There's a degree of unknown risk. That's bad, that's why we do research and take action to minimise the extent of the risk and to understand the risk so as to more accurately make actuarial calculations based on probabilities and anticipated costs. It's good economic policy because "doing nothing" is a choice with likely costs just as much as taking any partiuclar policy action has associated costs.
Now, how do we quantify uncertainty? It's important to understand that uncertainty is actually a calculable thing - that's why we have actuaries whose job is to calculate the costs of risks and unknowns. That's how insurance works - we need to know how much to charge or spend to remain solvent, so we need to know what risky bad things are likely to occur. We need to calucalte it off incomplete data. That's what's happening here, it's just a lot more complex than figuring out how much car insurance should cost.
Doesn't mean it's not happening. For example, insurance premiums on coastal communities in the eastern USA have increased five-fold simply because insurance companies can no longer do reliable acturial calculations of future risks.
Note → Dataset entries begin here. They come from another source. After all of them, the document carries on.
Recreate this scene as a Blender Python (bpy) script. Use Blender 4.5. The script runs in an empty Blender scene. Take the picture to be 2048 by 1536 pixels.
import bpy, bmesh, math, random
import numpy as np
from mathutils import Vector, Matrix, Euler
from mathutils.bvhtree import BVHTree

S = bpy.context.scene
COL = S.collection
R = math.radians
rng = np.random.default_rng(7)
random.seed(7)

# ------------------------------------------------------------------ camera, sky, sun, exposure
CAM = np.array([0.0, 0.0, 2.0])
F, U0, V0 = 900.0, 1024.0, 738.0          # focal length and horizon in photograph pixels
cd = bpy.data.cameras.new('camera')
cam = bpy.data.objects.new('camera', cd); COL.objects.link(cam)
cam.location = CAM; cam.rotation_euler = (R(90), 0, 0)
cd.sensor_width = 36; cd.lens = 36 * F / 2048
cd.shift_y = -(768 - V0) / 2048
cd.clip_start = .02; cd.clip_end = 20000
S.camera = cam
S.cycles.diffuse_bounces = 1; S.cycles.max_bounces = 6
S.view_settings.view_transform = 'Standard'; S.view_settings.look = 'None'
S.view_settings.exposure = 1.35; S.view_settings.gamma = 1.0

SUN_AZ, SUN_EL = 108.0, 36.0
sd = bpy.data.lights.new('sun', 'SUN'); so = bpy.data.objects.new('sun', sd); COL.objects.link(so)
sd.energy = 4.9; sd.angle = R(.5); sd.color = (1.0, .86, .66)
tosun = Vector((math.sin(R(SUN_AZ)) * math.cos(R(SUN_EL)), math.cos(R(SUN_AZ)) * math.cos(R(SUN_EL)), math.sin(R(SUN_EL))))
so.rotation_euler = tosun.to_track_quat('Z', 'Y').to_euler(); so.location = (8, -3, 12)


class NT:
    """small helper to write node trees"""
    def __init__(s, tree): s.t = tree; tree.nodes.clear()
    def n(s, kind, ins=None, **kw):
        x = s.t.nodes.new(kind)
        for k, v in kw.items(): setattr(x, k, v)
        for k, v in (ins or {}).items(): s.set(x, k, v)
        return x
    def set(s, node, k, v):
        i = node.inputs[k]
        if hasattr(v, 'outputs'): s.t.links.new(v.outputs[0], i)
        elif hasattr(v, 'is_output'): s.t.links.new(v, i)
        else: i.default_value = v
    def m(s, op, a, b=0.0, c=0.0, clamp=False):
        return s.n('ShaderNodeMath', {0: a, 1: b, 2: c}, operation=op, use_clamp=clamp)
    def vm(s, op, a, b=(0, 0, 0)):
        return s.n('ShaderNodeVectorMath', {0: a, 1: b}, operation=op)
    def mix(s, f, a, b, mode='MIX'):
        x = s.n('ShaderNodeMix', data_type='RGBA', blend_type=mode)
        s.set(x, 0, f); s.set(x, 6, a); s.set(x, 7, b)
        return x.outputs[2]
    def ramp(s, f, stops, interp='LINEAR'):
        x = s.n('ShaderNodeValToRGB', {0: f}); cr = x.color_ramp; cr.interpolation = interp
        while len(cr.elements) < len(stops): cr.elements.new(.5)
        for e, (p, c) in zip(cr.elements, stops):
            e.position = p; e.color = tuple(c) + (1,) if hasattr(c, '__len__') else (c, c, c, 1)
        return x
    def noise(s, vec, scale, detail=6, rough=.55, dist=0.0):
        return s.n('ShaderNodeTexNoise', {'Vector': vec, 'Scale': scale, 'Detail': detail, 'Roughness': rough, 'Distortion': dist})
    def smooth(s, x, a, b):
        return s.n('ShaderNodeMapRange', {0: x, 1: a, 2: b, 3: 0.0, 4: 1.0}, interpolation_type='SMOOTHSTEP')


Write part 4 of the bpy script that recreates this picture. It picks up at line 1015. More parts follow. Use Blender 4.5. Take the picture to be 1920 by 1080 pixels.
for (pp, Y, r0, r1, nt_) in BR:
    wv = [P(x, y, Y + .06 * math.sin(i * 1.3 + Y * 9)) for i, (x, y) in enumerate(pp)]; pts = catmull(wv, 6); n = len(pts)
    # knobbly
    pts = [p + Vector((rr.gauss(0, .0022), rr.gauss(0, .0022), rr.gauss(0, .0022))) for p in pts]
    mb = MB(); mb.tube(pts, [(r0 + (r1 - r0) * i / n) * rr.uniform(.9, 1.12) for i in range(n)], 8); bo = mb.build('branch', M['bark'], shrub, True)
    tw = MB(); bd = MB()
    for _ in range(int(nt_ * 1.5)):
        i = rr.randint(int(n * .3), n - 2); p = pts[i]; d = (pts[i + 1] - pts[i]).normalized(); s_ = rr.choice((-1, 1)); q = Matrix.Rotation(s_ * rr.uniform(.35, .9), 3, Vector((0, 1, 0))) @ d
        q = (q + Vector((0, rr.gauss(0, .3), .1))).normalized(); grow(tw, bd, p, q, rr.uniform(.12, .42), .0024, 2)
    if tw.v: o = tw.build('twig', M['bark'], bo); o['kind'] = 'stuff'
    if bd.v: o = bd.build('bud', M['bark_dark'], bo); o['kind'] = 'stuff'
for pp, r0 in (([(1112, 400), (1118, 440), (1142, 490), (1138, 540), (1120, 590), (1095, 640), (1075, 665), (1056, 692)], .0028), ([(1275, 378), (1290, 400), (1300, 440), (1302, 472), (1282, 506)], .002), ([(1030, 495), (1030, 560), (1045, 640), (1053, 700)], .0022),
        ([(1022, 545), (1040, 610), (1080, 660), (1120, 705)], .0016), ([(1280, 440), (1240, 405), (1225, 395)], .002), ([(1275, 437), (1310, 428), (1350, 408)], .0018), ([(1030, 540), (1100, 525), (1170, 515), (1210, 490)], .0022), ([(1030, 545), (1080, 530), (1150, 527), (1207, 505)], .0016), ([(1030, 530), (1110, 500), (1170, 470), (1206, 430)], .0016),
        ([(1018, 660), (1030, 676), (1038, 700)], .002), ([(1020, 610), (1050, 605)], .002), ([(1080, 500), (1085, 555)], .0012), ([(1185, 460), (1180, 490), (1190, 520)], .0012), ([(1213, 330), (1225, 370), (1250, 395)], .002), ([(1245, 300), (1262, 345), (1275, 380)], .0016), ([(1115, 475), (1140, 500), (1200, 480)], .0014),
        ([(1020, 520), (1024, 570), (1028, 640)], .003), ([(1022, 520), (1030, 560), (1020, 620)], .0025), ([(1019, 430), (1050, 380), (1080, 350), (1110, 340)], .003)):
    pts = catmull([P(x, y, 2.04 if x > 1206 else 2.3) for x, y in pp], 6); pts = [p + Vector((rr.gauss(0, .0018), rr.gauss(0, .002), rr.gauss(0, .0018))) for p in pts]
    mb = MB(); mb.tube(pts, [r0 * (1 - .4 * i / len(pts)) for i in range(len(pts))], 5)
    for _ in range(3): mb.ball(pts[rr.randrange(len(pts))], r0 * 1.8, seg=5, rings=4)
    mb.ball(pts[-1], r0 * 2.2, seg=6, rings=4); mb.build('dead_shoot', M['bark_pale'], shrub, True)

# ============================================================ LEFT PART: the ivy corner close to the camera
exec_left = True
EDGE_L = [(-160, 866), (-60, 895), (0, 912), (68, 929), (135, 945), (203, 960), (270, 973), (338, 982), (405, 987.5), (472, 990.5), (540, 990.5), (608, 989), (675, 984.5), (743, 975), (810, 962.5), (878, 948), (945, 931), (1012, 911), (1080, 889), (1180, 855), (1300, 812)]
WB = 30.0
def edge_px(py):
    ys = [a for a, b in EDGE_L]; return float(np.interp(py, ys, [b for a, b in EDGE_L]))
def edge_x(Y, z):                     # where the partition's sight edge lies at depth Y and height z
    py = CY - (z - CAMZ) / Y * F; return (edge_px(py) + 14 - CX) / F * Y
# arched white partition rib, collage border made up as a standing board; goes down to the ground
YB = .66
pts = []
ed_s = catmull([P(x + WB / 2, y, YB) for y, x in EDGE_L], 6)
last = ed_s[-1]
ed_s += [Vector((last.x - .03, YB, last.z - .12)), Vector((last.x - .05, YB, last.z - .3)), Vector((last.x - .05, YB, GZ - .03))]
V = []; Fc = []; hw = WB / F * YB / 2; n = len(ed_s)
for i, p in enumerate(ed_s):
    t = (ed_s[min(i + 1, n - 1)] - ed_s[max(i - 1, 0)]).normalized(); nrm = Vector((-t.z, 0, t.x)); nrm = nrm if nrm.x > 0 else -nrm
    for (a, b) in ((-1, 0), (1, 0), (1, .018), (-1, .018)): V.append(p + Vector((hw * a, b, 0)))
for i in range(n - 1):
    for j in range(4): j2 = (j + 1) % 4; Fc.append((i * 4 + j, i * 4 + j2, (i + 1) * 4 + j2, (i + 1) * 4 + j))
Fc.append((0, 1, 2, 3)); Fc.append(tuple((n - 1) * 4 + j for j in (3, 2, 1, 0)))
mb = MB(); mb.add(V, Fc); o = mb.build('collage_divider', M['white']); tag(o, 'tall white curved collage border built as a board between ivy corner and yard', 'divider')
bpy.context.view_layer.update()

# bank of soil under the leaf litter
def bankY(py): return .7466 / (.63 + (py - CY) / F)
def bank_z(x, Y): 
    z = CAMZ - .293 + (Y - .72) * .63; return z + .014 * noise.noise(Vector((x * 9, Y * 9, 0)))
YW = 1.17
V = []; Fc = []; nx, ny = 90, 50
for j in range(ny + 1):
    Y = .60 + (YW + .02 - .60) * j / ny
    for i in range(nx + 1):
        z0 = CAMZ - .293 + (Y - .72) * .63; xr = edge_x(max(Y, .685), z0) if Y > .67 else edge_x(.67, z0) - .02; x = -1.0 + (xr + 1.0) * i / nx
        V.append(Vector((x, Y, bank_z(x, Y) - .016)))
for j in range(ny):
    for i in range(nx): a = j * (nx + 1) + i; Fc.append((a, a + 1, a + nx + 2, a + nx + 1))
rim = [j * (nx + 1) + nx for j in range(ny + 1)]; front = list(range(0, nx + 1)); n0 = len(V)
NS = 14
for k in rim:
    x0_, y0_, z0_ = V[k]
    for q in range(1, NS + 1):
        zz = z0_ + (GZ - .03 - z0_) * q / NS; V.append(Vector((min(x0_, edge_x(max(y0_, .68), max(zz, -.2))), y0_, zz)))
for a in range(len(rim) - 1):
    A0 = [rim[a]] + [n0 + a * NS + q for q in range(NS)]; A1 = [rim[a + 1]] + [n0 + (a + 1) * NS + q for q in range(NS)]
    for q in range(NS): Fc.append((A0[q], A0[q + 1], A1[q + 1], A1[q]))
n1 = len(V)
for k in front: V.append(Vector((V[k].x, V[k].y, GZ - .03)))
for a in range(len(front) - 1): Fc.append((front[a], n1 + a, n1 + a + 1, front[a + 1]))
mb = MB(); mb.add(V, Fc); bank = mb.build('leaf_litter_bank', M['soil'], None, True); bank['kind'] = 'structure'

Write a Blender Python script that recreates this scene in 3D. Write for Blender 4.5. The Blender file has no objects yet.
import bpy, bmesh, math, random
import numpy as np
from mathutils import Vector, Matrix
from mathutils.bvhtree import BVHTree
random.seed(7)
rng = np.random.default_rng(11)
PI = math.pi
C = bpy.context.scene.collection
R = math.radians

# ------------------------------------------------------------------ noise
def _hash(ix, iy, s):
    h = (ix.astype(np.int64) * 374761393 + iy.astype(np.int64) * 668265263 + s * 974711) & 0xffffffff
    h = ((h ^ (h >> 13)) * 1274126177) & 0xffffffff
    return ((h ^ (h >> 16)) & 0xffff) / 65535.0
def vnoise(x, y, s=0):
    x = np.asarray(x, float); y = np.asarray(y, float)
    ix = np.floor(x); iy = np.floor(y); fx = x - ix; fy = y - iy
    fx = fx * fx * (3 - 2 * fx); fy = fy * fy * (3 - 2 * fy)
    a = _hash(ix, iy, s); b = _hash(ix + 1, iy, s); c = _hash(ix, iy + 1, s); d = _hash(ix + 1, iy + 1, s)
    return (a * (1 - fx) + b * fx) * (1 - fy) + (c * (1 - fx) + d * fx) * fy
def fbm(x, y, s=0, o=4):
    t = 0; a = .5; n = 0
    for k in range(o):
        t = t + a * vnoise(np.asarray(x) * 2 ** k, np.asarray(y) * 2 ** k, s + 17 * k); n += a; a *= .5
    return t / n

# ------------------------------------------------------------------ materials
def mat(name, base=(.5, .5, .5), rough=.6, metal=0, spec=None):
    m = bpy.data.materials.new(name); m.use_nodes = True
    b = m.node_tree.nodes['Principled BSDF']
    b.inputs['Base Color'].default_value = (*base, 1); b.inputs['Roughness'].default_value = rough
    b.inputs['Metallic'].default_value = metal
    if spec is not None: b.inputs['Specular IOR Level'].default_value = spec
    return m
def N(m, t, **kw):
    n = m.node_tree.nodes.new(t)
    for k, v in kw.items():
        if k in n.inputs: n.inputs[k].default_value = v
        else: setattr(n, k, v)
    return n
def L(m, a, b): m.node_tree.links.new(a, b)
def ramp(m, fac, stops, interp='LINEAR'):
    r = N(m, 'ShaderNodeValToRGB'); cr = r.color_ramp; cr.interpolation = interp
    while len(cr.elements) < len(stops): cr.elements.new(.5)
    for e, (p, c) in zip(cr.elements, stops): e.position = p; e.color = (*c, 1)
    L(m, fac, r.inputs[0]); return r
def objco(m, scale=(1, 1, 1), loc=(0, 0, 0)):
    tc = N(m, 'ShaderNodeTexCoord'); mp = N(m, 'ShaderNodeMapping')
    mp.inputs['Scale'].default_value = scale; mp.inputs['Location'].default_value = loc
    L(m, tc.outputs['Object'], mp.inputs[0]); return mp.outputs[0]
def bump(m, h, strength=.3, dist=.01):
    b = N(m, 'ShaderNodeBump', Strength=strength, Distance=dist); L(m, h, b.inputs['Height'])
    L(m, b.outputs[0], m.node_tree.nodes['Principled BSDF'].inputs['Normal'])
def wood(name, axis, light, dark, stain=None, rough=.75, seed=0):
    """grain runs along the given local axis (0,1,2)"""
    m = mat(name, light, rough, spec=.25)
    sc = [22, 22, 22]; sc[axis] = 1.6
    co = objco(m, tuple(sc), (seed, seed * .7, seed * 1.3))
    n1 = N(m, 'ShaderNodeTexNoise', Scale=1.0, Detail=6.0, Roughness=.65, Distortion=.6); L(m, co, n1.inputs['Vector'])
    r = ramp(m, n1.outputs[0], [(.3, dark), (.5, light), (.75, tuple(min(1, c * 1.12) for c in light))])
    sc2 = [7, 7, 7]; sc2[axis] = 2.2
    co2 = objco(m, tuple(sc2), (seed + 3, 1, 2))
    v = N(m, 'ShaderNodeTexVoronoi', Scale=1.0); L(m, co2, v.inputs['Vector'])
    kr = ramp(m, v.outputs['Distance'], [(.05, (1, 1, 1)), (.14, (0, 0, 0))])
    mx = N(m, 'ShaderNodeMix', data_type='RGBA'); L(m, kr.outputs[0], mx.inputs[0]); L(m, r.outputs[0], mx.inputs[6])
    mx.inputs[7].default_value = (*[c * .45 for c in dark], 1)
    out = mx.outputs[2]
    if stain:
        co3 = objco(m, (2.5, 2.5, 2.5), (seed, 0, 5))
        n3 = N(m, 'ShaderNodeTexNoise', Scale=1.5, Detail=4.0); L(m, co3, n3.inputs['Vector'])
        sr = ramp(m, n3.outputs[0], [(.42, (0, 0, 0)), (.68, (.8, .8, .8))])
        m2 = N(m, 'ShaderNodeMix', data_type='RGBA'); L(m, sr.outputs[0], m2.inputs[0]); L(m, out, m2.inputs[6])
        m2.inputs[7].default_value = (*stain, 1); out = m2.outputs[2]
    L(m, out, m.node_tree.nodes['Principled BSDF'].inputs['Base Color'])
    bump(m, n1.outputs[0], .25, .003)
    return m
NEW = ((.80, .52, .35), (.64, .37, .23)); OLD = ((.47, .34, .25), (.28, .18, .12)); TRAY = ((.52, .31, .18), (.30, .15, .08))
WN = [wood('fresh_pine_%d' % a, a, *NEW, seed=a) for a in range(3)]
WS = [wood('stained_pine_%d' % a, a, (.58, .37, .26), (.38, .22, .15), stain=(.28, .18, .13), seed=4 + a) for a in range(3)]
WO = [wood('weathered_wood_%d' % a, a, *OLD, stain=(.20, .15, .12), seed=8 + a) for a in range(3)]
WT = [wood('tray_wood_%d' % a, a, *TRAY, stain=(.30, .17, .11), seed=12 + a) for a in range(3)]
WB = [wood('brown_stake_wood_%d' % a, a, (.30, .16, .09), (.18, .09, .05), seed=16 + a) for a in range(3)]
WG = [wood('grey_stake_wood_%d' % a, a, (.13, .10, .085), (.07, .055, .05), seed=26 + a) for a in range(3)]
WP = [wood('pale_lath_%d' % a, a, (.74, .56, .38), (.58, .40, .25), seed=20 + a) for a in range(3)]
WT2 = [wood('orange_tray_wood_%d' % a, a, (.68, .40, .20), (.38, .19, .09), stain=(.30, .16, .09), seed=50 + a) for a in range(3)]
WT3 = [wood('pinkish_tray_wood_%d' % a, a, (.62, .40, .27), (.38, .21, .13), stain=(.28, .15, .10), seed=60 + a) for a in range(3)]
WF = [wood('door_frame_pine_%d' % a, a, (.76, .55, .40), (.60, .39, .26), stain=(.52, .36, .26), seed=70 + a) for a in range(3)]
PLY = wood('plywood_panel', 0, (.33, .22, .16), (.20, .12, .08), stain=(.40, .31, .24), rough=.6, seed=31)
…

People who have a stake in the many industries, sectors and regions which are at risk from the loss of certainty about future conditions, are already calculating those risks and degrees of uncertainty and figuring out how to act. More research, better data, and the security of knowing governments are taking it seriously and trying to reduce risks would help people make these calculations of risk.
The reason we want to minimise climate change is because
risk and uncertainty is bad, stability is good. It's potentially economically disastrous, in fact. If all the rain moves from where it normally falls, how much does it cost to move all the farms, the farm towns, the transport infrastructure, figure out what crops grow in the new soil and rain environment, etc? What if the rain recedes from everywhere except where the soil is so poor you can't grow anything in it (a scenario the CSIRO thinks is likely here)?
Climate change's impacts are best thought of as the loss of predictability, confidence and control over a wide array of economic activities - something akin to a major and prolonged Depression as entire industries and countries face unprecedented shifts in their environmental inputs - crops failing, cities becoming uninhabitable, large population movements, industries collapsing, shifting health costs, etc, these are the concrete and tangible stuff we know we don't want to happen if we can help it, because the economic cost of such unpredictable chaos is likely to take a wrecking ball to our standard of living.
The Stern Report took a rough stab at calculating the world GWP (Gross World Product) impact of the most likely impacts, and came up with a figure of 20%. It could be higher, it could be lower, but the bottom line is this:
why the hell wouldn't you spend money to avoid losing more money later? Why not invest in trying to maintain some sort of stability? It's the precautionary principle, yo.